Pull out from the material below all lines with "scene".

======== STORED DATA ========

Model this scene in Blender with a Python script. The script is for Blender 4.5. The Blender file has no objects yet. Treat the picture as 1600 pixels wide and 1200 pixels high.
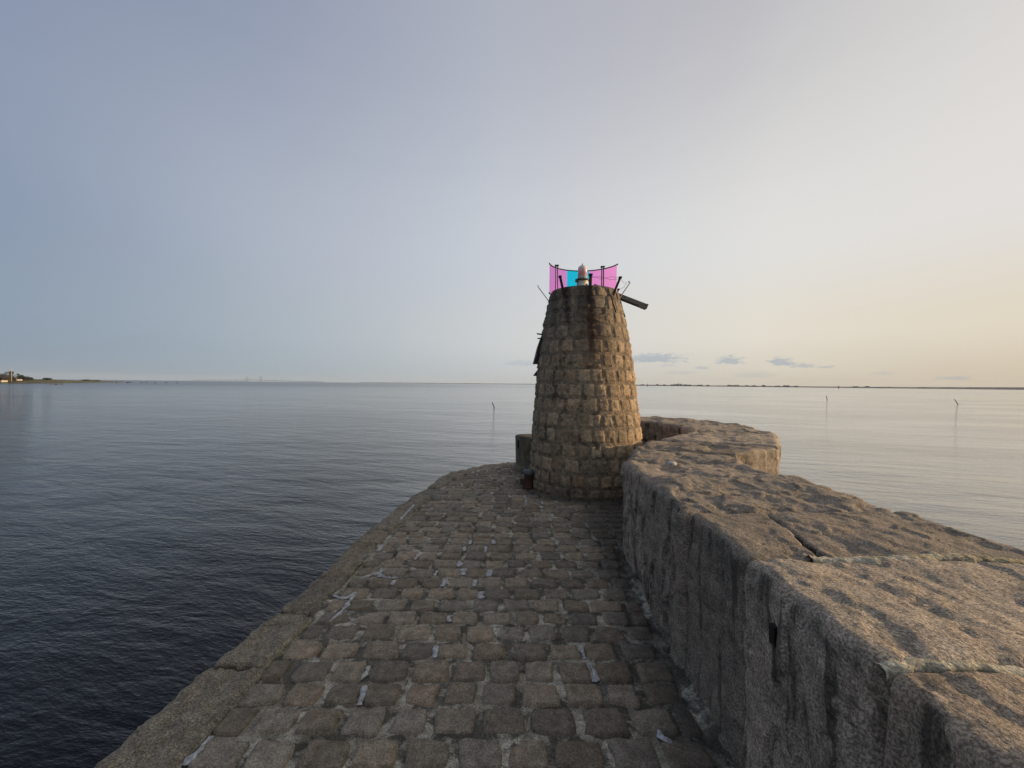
import bpy, math, random
import numpy as np
from mathutils import Matrix, Vector
from mathutils.kdtree import KDTree

random.seed(7)
R = math.radians
scene = bpy.context.scene
col = scene.collection

# ------------------------------------------------------------------ camera
CAM_H = 1.70
ROLL = 0.61
cam_d = bpy.data.cameras.new("camera")
cam_d.sensor_width = 36.0
cam_d.lens = 14.625
cam_d.clip_start = 0.05
cam_d.clip_end = 60000
cam = bpy.data.objects.new("camera", cam_d)
col.objects.link(cam)
cam.matrix_world = Matrix.Translation((0, 0, CAM_H)) @ Matrix.Rotation(R(90), 4, 'X') @ Matrix.Rotation(R(ROLL), 4, 'Z')
scene.camera = cam

SUN_AZ, SUN_EL = 86.0, 10.5            # degrees clockwise from +Y, above the horizon
sun_dir = Vector((math.sin(R(SUN_AZ)) * math.cos(R(SUN_EL)), math.cos(R(SUN_AZ)) * math.cos(R(SUN_EL)), math.sin(R(SUN_EL))))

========

> COMPLETED EXERCISE
Model this scene in Blender with a Python script. The script is for Blender 4.5. The Blender file has no objects yet. Treat the picture as 1600 pixels wide and 1200 pixels high.
scene = bpy.context.scene
col = scene.collection
scene.camera = cam